Den Reformauftrag dazu haben die Staats- und Regierungschefs auf ihrem Gipfel in Laeken im Dezember 2001 erteilt. Und wie selten zuvor ist die Agenda klar umrissen: Erstens sollen die Verträge übersichtlicher und verständlicher gestaltet werden. Zweitens muss deutlich werden, welche Aufgaben die EU übernehmen soll und welche Bereiche weiterhin in der politischen Verantwortung der Mitgliedstaaten liegen. Und drittens muss festgelegt werden, wie in einer erweiterten EU künftig Entscheidungen getroffen werden können, die zugleich demokratisch legitimiert und effizient sind.

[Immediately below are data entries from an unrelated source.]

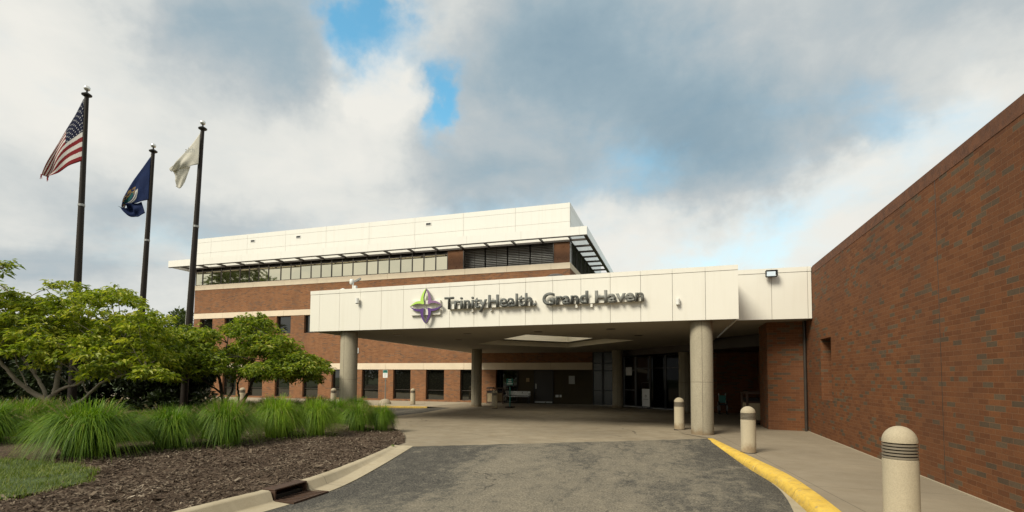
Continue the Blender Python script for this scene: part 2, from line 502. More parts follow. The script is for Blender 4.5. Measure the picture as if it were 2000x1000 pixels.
def thing(name, label, cat, loc=(0, 0, 0), group=None, rz=0):
    o = bpy.data.objects.new(name, None)
    o.empty_display_size = 0.2
    COL.objects.link(o)
    o.location = loc
    o.rotation_euler.z = rz
    ORG[o.name] = Vector(loc)
    return tag(o, label, cat, group)


def copy_tree(o, parent=None):
    c = o.copy()
    COL.objects.link(c)
    c.parent = parent
    for ch in list(o.children):
        copy_tree(ch, c)
    return c


def dup(root, loc, rz, label):
    c = copy_tree(root)
    c.location = loc
    c.rotation_euler.z = rz
    ORG[c.name] = Vector(loc)
    c['label'] = label
    return c


def smooth_path(pts, per=8):
    pts = [Vector(p) for p in pts]
    out = []
    for i in range(len(pts) - 1):
        p0, p1, p2, p3 = pts[max(i - 1, 0)], pts[i], pts[i + 1], pts[min(i + 2, len(pts) - 1)]
        for k in range(per):
            t = k / per
            out.append(0.5 * ((2 * p1) + (p2 - p0) * t + (2 * p0 - 5 * p1 + 4 * p2 - p3) * t * t + (3 * p1 - p0 - 3 * p2 + p3) * t ** 3))
    out.append(pts[-1])
    return out


def sweep(path, prof, zf=None):
    """profile of (side offset, height) carried along a level path; positive offset is to the path's right"""
    mb = MB()
    rows = []
    k = len(path)
    for i, p in enumerate(path):
        d = (path[min(i + 1, k - 1)] - path[max(i - 1, 0)])
        d.z = 0
        d.normalize()
        sd = Vector((d.y, -d.x, 0))
        rows.append([p + sd * (q(p) if callable(q) else q) + Vector((0, 0, h(p) if callable(h) else h)) for q, h in prof])
    mb.grid(rows)
    mb.f.append(tuple(range(len(prof))))
    b = len(mb.v) - len(prof)
    mb.f.append(tuple(range(b, b + len(prof)))[::-1])
    return mb


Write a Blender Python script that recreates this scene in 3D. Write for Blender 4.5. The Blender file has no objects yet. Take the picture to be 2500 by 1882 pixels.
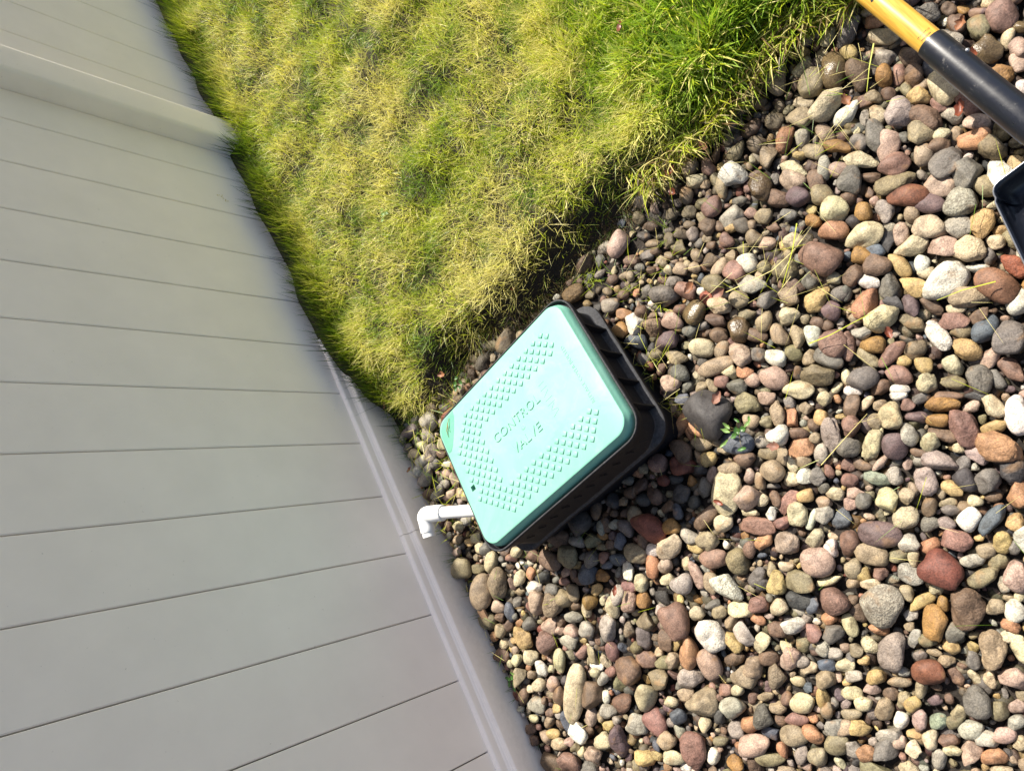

Entscheidend für den Erfolg des Konvents wird zum einen der Charakter des Schlussdokuments sein. Je weit gehender die Vorschläge sind, desto mehr Effekt würden sie erzeugen; desto schwieriger sind sie allerdings auch im Kreis der Mitgliedstaaten zu verwirklichen. Die Reichweite der Reformvorschläge muss also zunächst mit ihren Realisierungschancen abgewogen werden. Die Vorschläge sollten dann in einem Grundvertrag gebündelt werden, dessen Wesensgehalt den heutigen EU-Strukturen nicht widerspricht und der dennoch zentrale Defizite durch wirksame Reformen aufgreift. Vor allem sollte

  • die Rechtsverbindlichkeit der in Nizza verabschiedeten Grundrechtscharta im Vertrag verankert werden;

  • die Arbeitsteilung der EU neu geordnet werden, was auch zu Veränderung der heutigen Aufgabenteilung führen kann;

  • das Vetorecht im Rat in der Gesetzgebung abgeschafft werden und das Parlament dort eine gleich berechtigte Rolle erhalten;

  • der Kommissionspräsident aus den EP-Wahlen hervorgehen, um so den Wahlakt selbst wie auch die Kommission zu stärken.

Ein zweites zentrales Anliegen des Konvents lautet, die Integrationsidee für den Bürger wieder plausibel zu machen. Die feierliche Konventseröffnung hat aber bereits gezeigt, wie schwierig dieses Vorhaben ist. Das historische Momentum der Eröffnungssitzung konnte nicht in die breite Öffentlichkeit transportiert werden. Zwar haben Fernsehen und Presse den Auftakt des Konvents gewürdigt, sie werden auch über den weiteren Verlauf des Konvents berichten und über das Internet können sich alle interessierten Gruppen und Bürger an dessen Arbeit beteiligen. Doch hat sich weder bei den Prioritäten der Politiker, noch bei den Machern der Medien oder gar der Wahrnehmung der Bürger die Erkenntnis durchgesetzt, dass Europa für geraume Zeit die vielleicht letzte Chance hat, sich eine stabile und demokratische Verfassung zu geben. Ein Verfassung, die die Europäer in die Lage versetzt, trotz der vielfältigen ökonomischen und sicherheitspolitischen Herausforderungen auch in Zukunft Frieden, Wohlstand und Freiheit für den Einzelnen gewährleisten zu können. Dafür Interesse und Verständnis zu wecken wird die wohl schwierigste Aufgabe des Konvents sein. Und nur wenn es gelingt, den Bürgern die Notwendigkeit einer vitalen und handlungsfähigen Europäischen Union zu vermitteln, wird der 28. Februar tatsächlich als Meilenstein in die Geschichte Europas eingehen.